American football came of age during the Golden Age of Illustration.

J.C. Leyendecker
Famous illustrators of the time were asked to visualize the game. The talent included superstar artists such as N.C. Wyeth, J.C. Leyendecker, Frederic Remington, Winslow Homer, and Edward Penfield.

How did those classic illustrators interpret the sport visually? That's the question posed by Michael Oriard in his new book The Art of Football: The Early Game in the Golden Age of Illustration.

Arnold Friberg, Rutgers Princeton Game
Many artists played up the physical dynamics on the field. Football was a game where the action was fast and brutal. At first they didn't even wear helmets.

Frederic Remington
The action was mostly far from the observer. Cameras existed, but they didn't have the modern capabilities of telephoto, color, and super-fast shutter speeds.

Frederic Remington

Remington, who had played the game in college, had a natural flair for action.

J.C. Leyendecker focused on compositions with strong poster-like silhouettes to capture the glamorous aspects of the players both on and off the field.



Football was mostly a college game until 1920, when the American Professional Football Association (later the NFL) was formed. Its popularity grew rapidly, enough to get the attention of the major magazines.

Mr. Oriard, himself a player and a historian of the sport, says: "When played, football was always a brutal slugfest; when watched, the spectators were not the cream of American society, but 'sporting men' and their tarted-up female companions."


Some of the paintings in the book by W.T. Smedley and C.S. Reinhart (above), focus on the crowd and their reaction.

The book also includes how the game was reflected in early cartoons and pen-and-ink illustrations. The story of early football is fascinating on its own terms, but what I liked most was learning how the illustrators had to figure out for themselves what aspects of the game to focus on, and how to compose pictures that captured the spirit of the game.

The Art of Football: The Early Game in the Golden Age of Illustration by Michael Oriard.

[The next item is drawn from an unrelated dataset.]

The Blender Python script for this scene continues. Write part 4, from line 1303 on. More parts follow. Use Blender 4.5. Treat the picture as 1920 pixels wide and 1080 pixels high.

244 pages, color and black and white, published by the University of Nebraska. Currently $29.05 on Amazon.



2 comments:

todd Zalewski said...

Arnold Friberg just does not get the recognition he deserves. Every picture he does seems full of detail with spot on technical prowess.

broker12 said...

Kind of an "aside" question . . . Why do so many of the Leyendecker oil paintings/sketches that I see have a solid white background? Thanks.